Solidarity Youth announced this week it is taking legal action against the youth unemployment programme, Yes4Youth, that excludes the white unemployed on the grounds of race.
“Yes4Youth is telling young white unemployed persons like those in Danville that they do not deserve help and that they are privileged, while their black neighbour or even the son or daughter of a wealthy black Sandton businessman apparently needs a kick-start.”
This is how Paul Maritz, the coordinator of Solidarity Youth responded to the exclusion practiced in the Yes4Youth programme. “It is astonishing that government and the companies that associate themselves with the programme believe it is acceptable to discriminate against the poor in society, simply because the colour of their skin is not right,” Maritz said.
At a press conference Solidarity Youth announced that it would take legal action on behalf of one of its members, Danie van der Merwe, who is unemployed and who is excluded from this programme because of his skin colour.
The website, and the Yes initiative, was launched by President Cyril Ramaphosa in March as a partnership with business and organised labour. It was set up to help young South Africans who have been unemployed for longer than six months to find a job.
White ‘second class citizens’
“We believe we have a very strong case in this matter. Absolute exclusion on the basis of race is not and has never been allowed in our constitutional dispensation. We cannot stand by while this is being normalised without fighting it tooth and nail,” Solidarity Deputy General Secretary Werner Human said.
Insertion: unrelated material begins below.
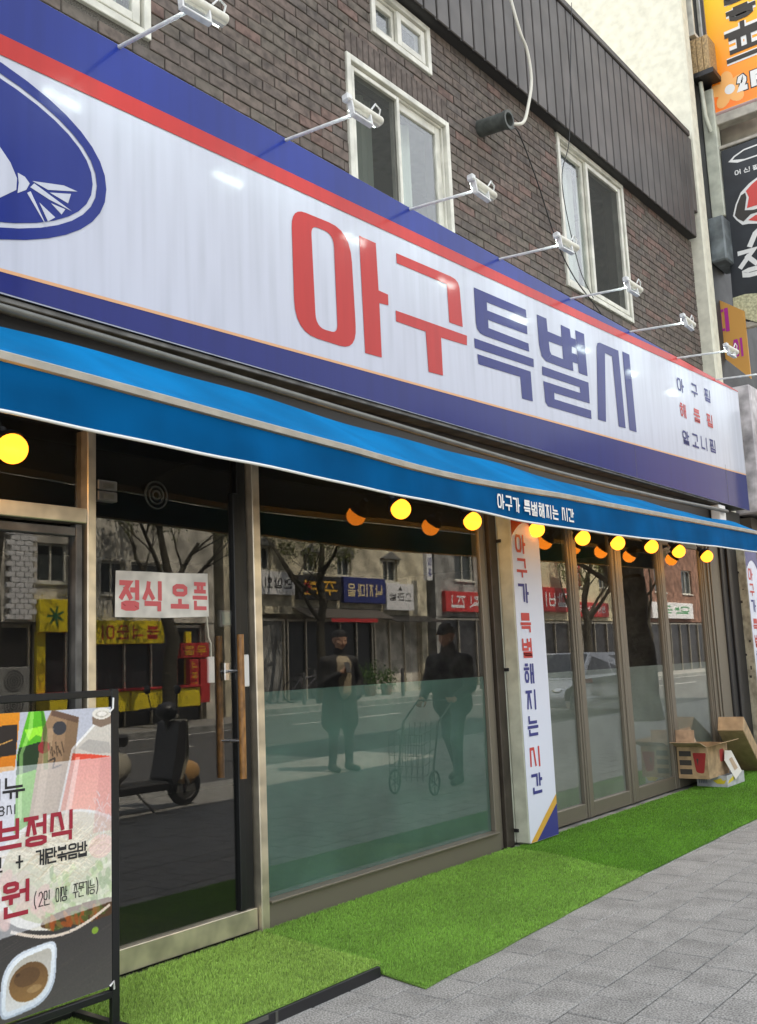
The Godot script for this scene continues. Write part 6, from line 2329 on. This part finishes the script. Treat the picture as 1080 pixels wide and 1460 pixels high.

Solidarity Helping Hand also pledged its support for such action, pointing out that there are thousands of Danies among us and that exclusion such as this is making young white people feel unwelcome in the country of their birth.
“Unemployment is not just a figure; it represents a living person who is trying his or her best but who is suffering, not just because of his or her circumstances but who is now also being kicked while on the ground by a government that is treating them like second-class citizens. In addition, figures on poverty in South Africa are bandied about, while all of those unemployed young persons who are being excluded from this programme are poor people, the very people one would have supposed a programme such as this would help – people like Danie van der Merwe,” Solidarity Helping Hand’s Deputy Chief Executive Ernst Vorster, said.